Ive also said in the past about webcams/letters or whatever, but he says he doesnt want to or doesnt have the time. But thats just beacuse its easier to blame me.

OP posts:
porcamiseria · 25/03/2010 11:46

hey fair enough, I was just going by what you said in the OP, I do have strong feeling about dads not seeing their kids, but now it does not sound to me like like you are preventing this, its hard as the first messages are so easy to interpret.....

It does sound like there is an opportunity for you to talk and revisit his acess, you can always be the bugger poerson and say "given recent issues do you want to look again", then if hes a twat, well you have done what you can....

agree if he is only 1 hour away he is being super crap

good luck

shoptilidrop · 25/03/2010 12:14

thats a fair point. but i dont see why i should chase him up for more access.
WHY should i hastle him to get his arse in gear to seee his child more.

hes a 32 year old man ffs, not a child and i am not his mother.

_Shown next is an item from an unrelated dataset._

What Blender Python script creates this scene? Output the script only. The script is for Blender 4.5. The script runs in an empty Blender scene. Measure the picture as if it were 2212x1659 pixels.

Its rubbish dads not seeing their kids. i agree, and i fought tooth and nail to keep firstly my marriage together, then to try to get him to be a better parent with more frequent access. the only person it hurts is me. beacuse he will never be responsible, he will never care about anyone other than himself
and his actions will always be my fault

OP posts:
carrotsarenottheonlyvegetable · 25/03/2010 12:21

Blimey, are you sure you're not me?

Mine is just the same only he ALWAYS calls my mobile which I'm not good at having with me, and sometimes it's off etc. He refuses to call the landline or my husband's phone despite the fact that in the evenings at least one of those phones is always with our son.

I wouldn't tolerate the aggression, it's just a controlling thing. He can phone the mobile.

Idiot. I know how hard you can work to keep them together... in the end it's up to him

looneymum · 25/03/2010 18:02

Hi ShoptiliD. My ex used to call at the same time every week. It worked great. He doesn't do this now so I find it hard to organise social etc. He can ring when he likes but I don't answer if it is bed/bath time. He is emigrating to Aus. I can't imagine how calls/cam are going to fit into the time difference.